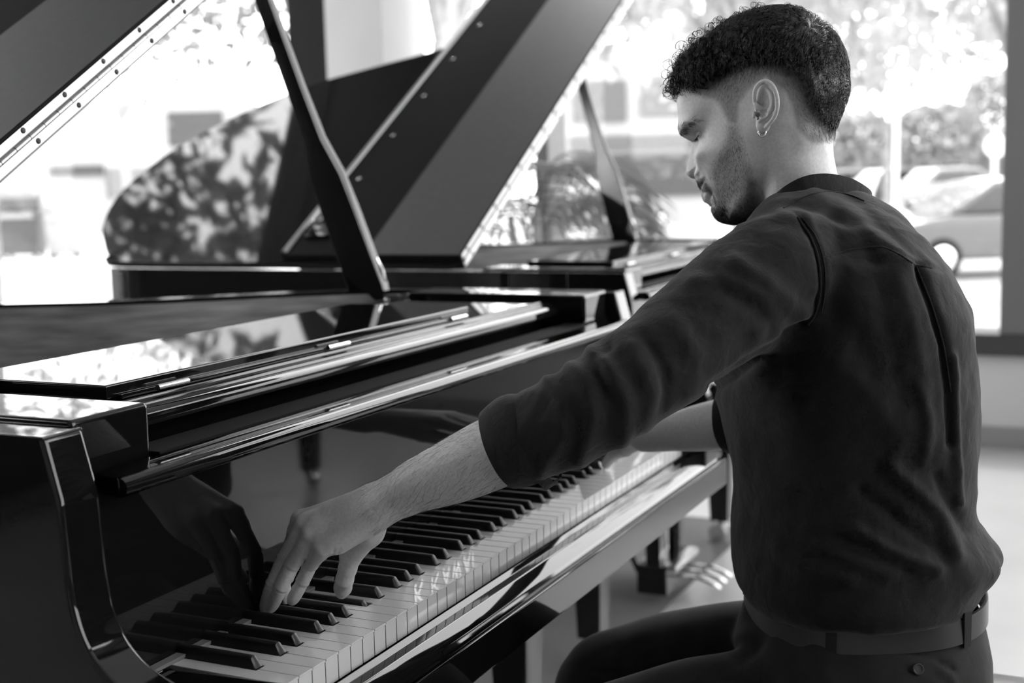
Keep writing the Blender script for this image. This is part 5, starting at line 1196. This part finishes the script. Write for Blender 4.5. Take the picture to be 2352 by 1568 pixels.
def belt_ring(y0, y1, xl, xr, t, b, off, thick, n=90):
    V = []
    for (yy, oo) in ((y0, off), (y0, off+thick), (y1, off+thick), (y1, off)):
        for k in range(n):
            w = 2*math.pi*k/n; cc, ss = math.cos(w), math.sin(w); tilt = 16*cc; c = px((xl+xr)/2, yy-tilt*0, t); a = (xr-xl)/2*t/FPX+oo; e = 2/2.5
            V.append(c+CS*a*math.copysign(abs(cc)**e, cc)+hor*(b+oo)*math.copysign(abs(ss)**e, ss)+np.array([0, 0, .012*cc]))
    F = [(q*n+k, q*n+(k+1) % n, ((q+1) % 4)*n+(k+1) % n, ((q+1) % 4)*n+k) for q in range(4) for k in range(n)]
    return MB().add(body_space(V), F)
belt = belt_ring(1335, 1388, 1736, 2216, 1.58, .156, .0050, .0035).build('belt', M_LEATHER, person, bev=.0008); belt['label'] = 'smooth black leather belt'
for a in (-1.0, -2.1, .1, 1.4, 2.6):
    cc, ss = math.cos(a), math.sin(a); c = px(1976, 1361, 1.58); r = 1/((abs(cc)**2.5+abs(ss)**2.5)**.4); A = (240*1.58/FPX+.0085)*r; Bq = (.156+.0085)*r; p = c+CS*A*cc+hor*Bq*ss+np.array([0, 0, .012*cc]); o = CS*cc+hor*ss; o /= np.linalg.norm(o); tn = np.cross([0, 0, 1], o); tn /= np.linalg.norm(tn)
    V = []
    for h in (-.020, .020):
        for s in (-.006, .006):
            for q in (-.001, .0022): V.append(p+np.array([0, 0, h])+tn*s+o*q)
    MB().add(body_space(V), [(0, 1, 3, 2), (4, 6, 7, 5), (0, 4, 5, 1), (2, 3, 7, 6), (1, 5, 7, 3), (0, 2, 6, 4)]).build('belt_loop', M_TROUS, trs, bev=.0008)
# back pocket button
vx = np.abs(x-2106)+np.abs(y-1535)+np.where(N@CF < 0, 0, 1e6); i = int(np.argmin(vx)); bp_, bn = V_ = np.array(0), None
bp_ = px(2106, 1535, z[i]); bn = -CF+N[i]*.6; bn /= np.linalg.norm(bn); tq = Vector(bn).to_track_quat('Z', 'Y').to_matrix()
bt = MB().lathe([(.0001, .0012), (.0040, .0012), (.0048, .0022), (.0058, .0022), (.0064, .0012), (.0062, -.001)], 24).xf(lambda p: np.array(tq @ Vector(p))+body_space(bp_)+bn*.004).build('button', mat('button_horn', .06, .25, .5), trs)
# shoes on the floor
M_SHOE = mat('shoe_leather', .015, .3, .5)
for A in (LA, RA):
    q = spline([(A[0], A[1]-.075, .045, .036), (A[0], A[1]-.02, .062, .043), (A[0], A[1]+.05, .050, .045), (A[0]+.002, A[1]+.12, .036, .046), (A[0]+.002, A[1]+.175, .026, .032)], 16); mb = MB()
    V = []
    for r in q:
        for k in range(16):
            w = 2*math.pi*k/16; V.append((r[0]+r[3]*math.cos(w), r[1], max(0.002, r[2]+r[2]*.95*math.sin(w))))
    F = [(i*16+k, i*16+(k+1) % 16, (i+1)*16+(k+1) % 16, (i+1)*16+k) for i in range(15) for k in range(16)]+[tuple(range(15, -1, -1)), tuple(range(240, 256))]
    MB().add(body_space(V), F).build('shoe', M_SHOE, person)
tag(person, 'man with short curly dark hair and dark shirt, seated, playing the piano', 'person')

# ---------------------------------------------------------------- bench
bench = empty('piano_bench', (.60, -.515, 0))
def bw(v): return v
V = []; F = []; nx, ny = 60, 30; BX, BY = .385, .165
for sgn, zt in ((1, .478), (-1, .40)):
    for i in range(nx+1):
        for j in range(ny+1):
            u, v = -1+2*i/nx, -1+2*j/ny; h = zt
            if sgn > 0:
                edge = min(1-abs(u), (1-abs(v))*BY/BX)*BX; h = zt-.020*math.exp(-edge/.012)
                for a in range(5):
                    for b in range(2):
                        d2 = ((u*BX-(-.29+a*.145))**2+(v*BY-(-.07+b*.14))**2); h -= .010*math.exp(-d2/.00035)
            V.append((u*BX, v*BY, h))
m = (nx+1)*(ny+1)
for s in (0, 1):
    for i in range(nx):
        for j in range(ny):
            q = [s*m+i*(ny+1)+j, s*m+(i+1)*(ny+1)+j, s*m+(i+1)*(ny+1)+j+1, s*m+i*(ny+1)+j+1]; F.append(tuple(q if s == 0 else q[::-1]))
rim_i = [i*(ny+1) for i in range(nx+1)]+[nx*(ny+1)+j for j in range(1, ny+1)]+[i*(ny+1)+ny for i in range(nx-1, -1, -1)]+[j for j in range(ny-1, 0, -1)]
for a, b in zip(rim_i, rim_i[1:]+rim_i[:1]): F.append((a, m+a, m+b, b))
MB().add(V, F).build('seat_cushion', mat('bench_leather', .02, .28, .5, bump=(500, .1, .0006)), bench, smooth=60)
MB().box((-.375, -.155, .33), (.375, .155, .3995)).build('frame', M_POL, bench, bev=.004)
for sx in (-1, 1):
    for sy in (-1, 1):
        MB().add([(sx*.345-.022, sy*.128-.022, 0), (sx*.345+.022, sy*.128-.022, 0), (sx*.345+.022, sy*.128+.022, 0), (sx*.345-.022, sy*.128+.022, 0), (sx*.345-.028, sy*.128-.026, .3295), (sx*.345+.028, sy*.128-.026, .3295), (sx*.345+.028, sy*.128+.026, .3295), (sx*.345-.028, sy*.128+.026, .3295)],
                 [(3, 2, 1, 0), (4, 5, 6, 7), (0, 1, 5, 4), (1, 2, 6, 5), (2, 3, 7, 6), (3, 0, 4, 7)]).build('leg', M_POL, bench, bev=.003)
for a in range(5):
    for b in range(2): MB().sphere((-.29+a*.145, -.07+b*.14, .469), (.008, .008, .004), 10, 6).build('tuft_button', M_LEATHER, bench)
tag(bench, 'black tufted leather piano bench under the seated man', 'bench')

▶ _The problem_: Give the data above again in full and unchanged, skipping the pictures.

▶ _Solved exercise_:
Keep writing the Blender script for this image. This is part 5, starting at line 1196. This part finishes the script. Write for Blender 4.5. Take the picture to be 2352 by 1568 pixels.
def belt_ring(y0, y1, xl, xr, t, b, off, thick, n=90):
    V = []
    for (yy, oo) in ((y0, off), (y0, off+thick), (y1, off+thick), (y1, off)):
        for k in range(n):
            w = 2*math.pi*k/n; cc, ss = math.cos(w), math.sin(w); tilt = 16*cc; c = px((xl+xr)/2, yy-tilt*0, t); a = (xr-xl)/2*t/FPX+oo; e = 2/2.5
            V.append(c+CS*a*math.copysign(abs(cc)**e, cc)+hor*(b+oo)*math.copysign(abs(ss)**e, ss)+np.array([0, 0, .012*cc]))
    F = [(q*n+k, q*n+(k+1) % n, ((q+1) % 4)*n+(k+1) % n, ((q+1) % 4)*n+k) for q in range(4) for k in range(n)]
    return MB().add(body_space(V), F)
belt = belt_ring(1335, 1388, 1736, 2216, 1.58, .156, .0050, .0035).build('belt', M_LEATHER, person, bev=.0008); belt['label'] = 'smooth black leather belt'
for a in (-1.0, -2.1, .1, 1.4, 2.6):
    cc, ss = math.cos(a), math.sin(a); c = px(1976, 1361, 1.58); r = 1/((abs(cc)**2.5+abs(ss)**2.5)**.4); A = (240*1.58/FPX+.0085)*r; Bq = (.156+.0085)*r; p = c+CS*A*cc+hor*Bq*ss+np.array([0, 0, .012*cc]); o = CS*cc+hor*ss; o /= np.linalg.norm(o); tn = np.cross([0, 0, 1], o); tn /= np.linalg.norm(tn)
    V = []
    for h in (-.020, .020):
        for s in (-.006, .006):
            for q in (-.001, .0022): V.append(p+np.array([0, 0, h])+tn*s+o*q)
    MB().add(body_space(V), [(0, 1, 3, 2), (4, 6, 7, 5), (0, 4, 5, 1), (2, 3, 7, 6), (1, 5, 7, 3), (0, 2, 6, 4)]).build('belt_loop', M_TROUS, trs, bev=.0008)
# back pocket button
vx = np.abs(x-2106)+np.abs(y-1535)+np.where(N@CF < 0, 0, 1e6); i = int(np.argmin(vx)); bp_, bn = V_ = np.array(0), None
bp_ = px(2106, 1535, z[i]); bn = -CF+N[i]*.6; bn /= np.linalg.norm(bn); tq = Vector(bn).to_track_quat('Z', 'Y').to_matrix()
bt = MB().lathe([(.0001, .0012), (.0040, .0012), (.0048, .0022), (.0058, .0022), (.0064, .0012), (.0062, -.001)], 24).xf(lambda p: np.array(tq @ Vector(p))+body_space(bp_)+bn*.004).build('button', mat('button_horn', .06, .25, .5), trs)
# shoes on the floor
M_SHOE = mat('shoe_leather', .015, .3, .5)
for A in (LA, RA):
    q = spline([(A[0], A[1]-.075, .045, .036), (A[0], A[1]-.02, .062, .043), (A[0], A[1]+.05, .050, .045), (A[0]+.002, A[1]+.12, .036, .046), (A[0]+.002, A[1]+.175, .026, .032)], 16); mb = MB()
    V = []
    for r in q:
        for k in range(16):
            w = 2*math.pi*k/16; V.append((r[0]+r[3]*math.cos(w), r[1], max(0.002, r[2]+r[2]*.95*math.sin(w))))
    F = [(i*16+k, i*16+(k+1) % 16, (i+1)*16+(k+1) % 16, (i+1)*16+k) for i in range(15) for k in range(16)]+[tuple(range(15, -1, -1)), tuple(range(240, 256))]
    MB().add(body_space(V), F).build('shoe', M_SHOE, person)
tag(person, 'man with short curly dark hair and dark shirt, seated, playing the piano', 'person')

# ---------------------------------------------------------------- bench
bench = empty('piano_bench', (.60, -.515, 0))
def bw(v): return v
V = []; F = []; nx, ny = 60, 30; BX, BY = .385, .165
for sgn, zt in ((1, .478), (-1, .40)):
    for i in range(nx+1):
        for j in range(ny+1):
            u, v = -1+2*i/nx, -1+2*j/ny; h = zt
            if sgn > 0:
                edge = min(1-abs(u), (1-abs(v))*BY/BX)*BX; h = zt-.020*math.exp(-edge/.012)
                for a in range(5):
                    for b in range(2):
                        d2 = ((u*BX-(-.29+a*.145))**2+(v*BY-(-.07+b*.14))**2); h -= .010*math.exp(-d2/.00035)
            V.append((u*BX, v*BY, h))
m = (nx+1)*(ny+1)
for s in (0, 1):
    for i in range(nx):
        for j in range(ny):
            q = [s*m+i*(ny+1)+j, s*m+(i+1)*(ny+1)+j, s*m+(i+1)*(ny+1)+j+1, s*m+i*(ny+1)+j+1]; F.append(tuple(q if s == 0 else q[::-1]))
rim_i = [i*(ny+1) for i in range(nx+1)]+[nx*(ny+1)+j for j in range(1, ny+1)]+[i*(ny+1)+ny for i in range(nx-1, -1, -1)]+[j for j in range(ny-1, 0, -1)]
for a, b in zip(rim_i, rim_i[1:]+rim_i[:1]): F.append((a, m+a, m+b, b))
MB().add(V, F).build('seat_cushion', mat('bench_leather', .02, .28, .5, bump=(500, .1, .0006)), bench, smooth=60)
MB().box((-.375, -.155, .33), (.375, .155, .3995)).build('frame', M_POL, bench, bev=.004)
for sx in (-1, 1):
    for sy in (-1, 1):
        MB().add([(sx*.345-.022, sy*.128-.022, 0), (sx*.345+.022, sy*.128-.022, 0), (sx*.345+.022, sy*.128+.022, 0), (sx*.345-.022, sy*.128+.022, 0), (sx*.345-.028, sy*.128-.026, .3295), (sx*.345+.028, sy*.128-.026, .3295), (sx*.345+.028, sy*.128+.026, .3295), (sx*.345-.028, sy*.128+.026, .3295)],
                 [(3, 2, 1, 0), (4, 5, 6, 7), (0, 1, 5, 4), (1, 2, 6, 5), (2, 3, 7, 6), (3, 0, 4, 7)]).build('leg', M_POL, bench, bev=.003)
for a in range(5):
    for b in range(2): MB().sphere((-.29+a*.145, -.07+b*.14, .469), (.008, .008, .004), 10, 6).build('tuft_button', M_LEATHER, bench)
tag(bench, 'black tufted leather piano bench under the seated man', 'bench')